MERGER TO PUT FOXTEL, FOX SPORTS IN BOX SEAT
This week Comcast finally ‘squeaked’: it didn’t go head-to-head with Disney for (most of) Fox; but launched a bid directly for Sky in Britain; in the process directly competing with Fox itself which has been in a long-running struggle to increase its stake in Sky from 39 to 100 per cent.
This opens the door for a number of scenarios. They are complicated and potentially messy but cannot but be positive for Murdoch and Fox. For starters he is a seller who now has two determined bidders out and public. Until this week he only had the one. They might not be bidding head-to-head for all the bits Murdoch’s selling, but the dynamics of the bidders and their strategic positioning make them direct competitors. Or, potentially, co-operators — in relation to Sky.
Under the Disney deal, Fox was to persist with its bid to get 100 per cent of Sky — even though it would end up in the belly of Disney not the ongoing, reborn Fox.
In a way, using Fox as a proxy to buy Sky into Disney is more than a tad odd, if more than a tad understandable because of the financial and tax complications of selling it out of Fox and into Disney.
It has become crystal clear, at least to me, that there is no way a Murdoch-controlled Fox was going to be allowed to buy 100 per cent of Sky. Presumably though, if the merger deal with Disney was locked in, Fox would be allowed.
If Comcast follows through with a formal bid for Sky — it’s only indicated an intention to bid — there is no way the current Fox offer could succeed, quite apart from the approval issue.
That would raise questions about the overall Disney deal. I doubt that Disney would want a 39 per cent stake in a Comcast-controlled Sky. But what about a 50-50 joint venture between Disney and Comcast?
You would have to assume the die remains cast, so to speak, for Sky — it will end up 100 per cent owned either by one, or some combination, of Disney and Comcast; and remains cast as well for Fox — there is just too much at stake for Disney in a post-Google/Facebook world.
This leaves Murdoch in the most unusual position in the context of his 60-year journey: a seller. He’s making a virtue out of a necessity — ceding the mass media/entertainment battleground to bigger traditional media groups like Disney and Comcast, and the even bigger (more accurately, huger) new digital cannibals.
Included in the ability to leverage his and Fox’s position is his role as proxy buyer/seller for Disney of the core stake in Sky.
FNC and sports programming are not isolated from the global, continuous and ever-building, tsunamis unleashed by Google and Facebook (and Amazon and Netflix and Apple). But they are very focused eyeballs in the case of FNC and ‘bought-and-paid-for’ eyeballs in the case of sports.
VERGING ON WHAT EXACTLY?
WE see similar flavours of seminal positioning for the global aviation future on the Virgin register.

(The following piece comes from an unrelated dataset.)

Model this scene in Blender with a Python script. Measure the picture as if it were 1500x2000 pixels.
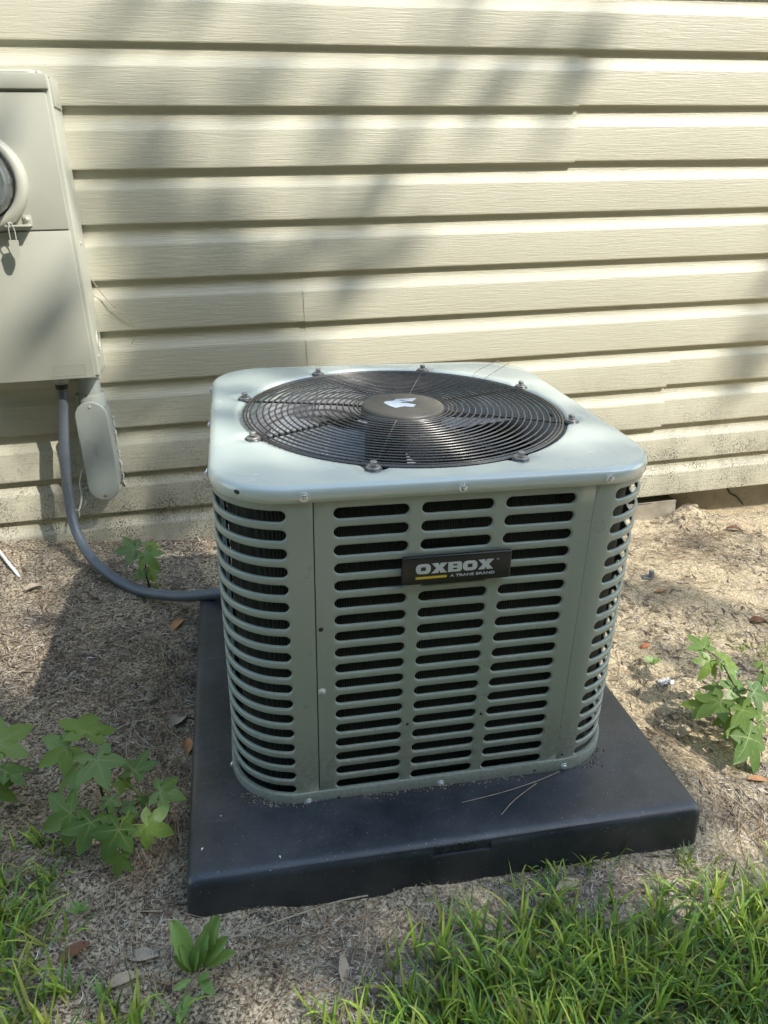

In a sense the problem is the opposite of what’s happening in the ‘global content business’ — no one wants to be a seller while equally no one can buy the others out.
The four major Virgin holders — two Chinese airlines, Etihad and Singapore — are struck with 20 per cent stakes, unless they decide to follow Air NZ out the exit. None dares or faces any particular pressure to do so.
CEO John Borghetti keeps the business ticking over reasonably: it’s now locked in a steady-state broadly 35-65 per cent domestic share with Qantas. The big guy makes a profit, Virgin washes its face.
In that context Borghetti is able to pretty reasonably deliver to all his holders. The two Chinese players want point-to-point delivery of tourists into Australia (and some the other way).
Singapore wants networking out of its island hub; Etihad wants it out of its Gulf hub — and with Qantas ‘reworking’ its networking with Emirates, there’s both a threat and a big opportunity for both Etihad and Virgin.
But Borghetti doesn’t have the flexibility Qantas has displayed. His — and Virgin’s — position is both complicated and interesting.